また、返戻率をより高くするために、保険料の払込期間を短く設定する学資保険が増えていますが、「保険料の支払いが負担になっている」という相談が少なくありません。やむを得ず途中で解約する場合は、元本割れになるかもしれません。「払込が継続できる保険料」で商品設計してもらうようにしましょう。
積立預金と同じく「いつの間にか教育費が貯まっている」仕組みですので、教育費の一部を準備する方法としては心強い存在です。
終身保険
学資保険の返戻率が、以前に比べて低くなっているため、より金利の高い終身保険を学資保険代わりにするケースが増えています。教育費が必要なタイミングで、途中解約する想定です。
より高金利を求めて外貨建ての商品を選択する人も増えていますが、解約時に為替が円高になっていると、受け取る金額が想定より少なくなる可能性(為替リスク)があります。また、保険料も外貨建てにする場合は、保険料も為替の影響を受けますので、「想定している保険料よりも高くなっている(低くなっている)」ということが起こりえます。
低解約返戻金型終身保険を利用する方も増えています。保険料払込期間中(教育費を想定する場合は、大学入学前まで)に途中解約した際の返戻率が低く設定されており、払込期間を過ぎて解約すると、払込保険料より多く解約金が受け取れる保険です。他の終身保険よりも保険料が割安のため、保険料の支払いが厳しくなることによって解約するリスクを減らせます。ただ、想定より早く解約すると、払込保険料よりも解約金が少なくなることを覚えておきましょう。
つみたてNISA
資産運用で教育費を貯める場合は、「つみたてNISA」を上手に利用しましょう。「つみたてNISA」は積立投資専用の「NISA(少額投資非課税制度)」で、年間40万円までの投資で得られた売却益、分配金に対して、最長20年間非課税です。金融庁による一定の資産基準をクリアした投資信託から選びますので、資産運用初心者でも始めやすいのが特徴です。
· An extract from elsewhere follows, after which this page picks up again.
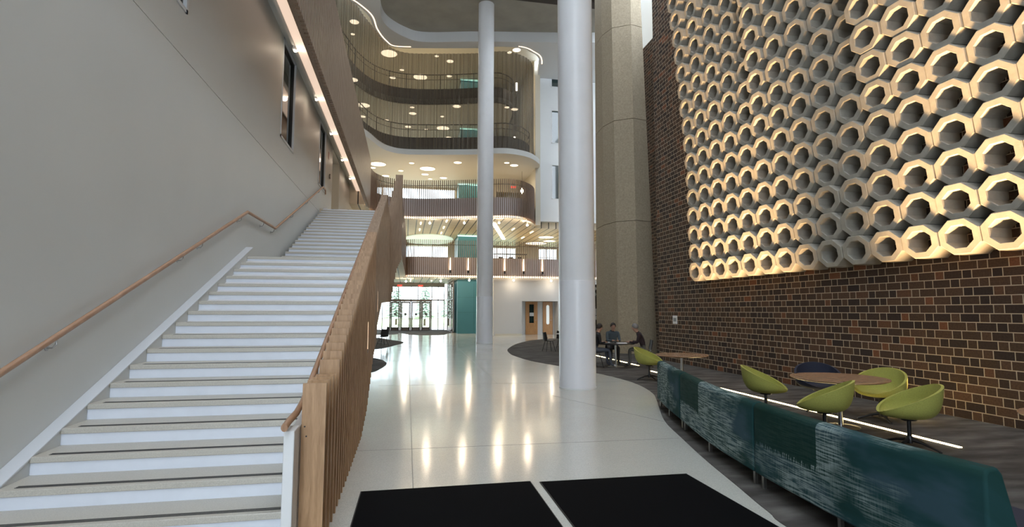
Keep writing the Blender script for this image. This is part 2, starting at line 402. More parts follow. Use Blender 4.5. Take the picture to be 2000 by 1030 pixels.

注意点は売却するタイミングです。子どもが大学に入る直前など換金のタイミングで、投資信託の価格が下がっている可能性があります。あらかじめ決めた目標額が確保できたら、必要なタイミングよりも前に売却するという決断も必要になるでしょう。
奨学金
奨学金の利用を検討するのも選択肢の一つです。奨学金利用者は増加傾向にあり、現在、私立大学に通う学生の2人に1人が利用しています。ただ、奨学金の利用を決める際は返済計画について、どこまで親がサポートして、どこから自力で本人が返済するか等を必ず親子で話し合った方が良いでしょう。
実際に必要になる額はよくよく考えて算出を
子どもの教育費といっても、居住地域や通う学校によって大きく異なります。子供の成長によって様々なパターンが考えられますので、そのあたりも含めて複数の費用シミュレーションを考えておく必要があります。
このあたりの具体的な金額については、下記の記事などで非常に詳しく解説されていますので、参考になるかと思います。
教育費は中長期によって必要になるお金で、子供の人生を大きく左右しますので、慎重に考えて後悔のないプランを想定しましょう。
まとめ
住宅費、老後生活費と並ぶ、人生三大支出の一つが「教育費」です。高校3年生までは、できるだけその年の収入の範囲内でやりくりをし、受験~大学卒業までのお金は前もって貯めるようにしましょう。
各金融商品にはメリット、デメリットがありますから、いくつかの金融商品を上手に組み合わせて、できるだけ早く貯め始めるのがコツです。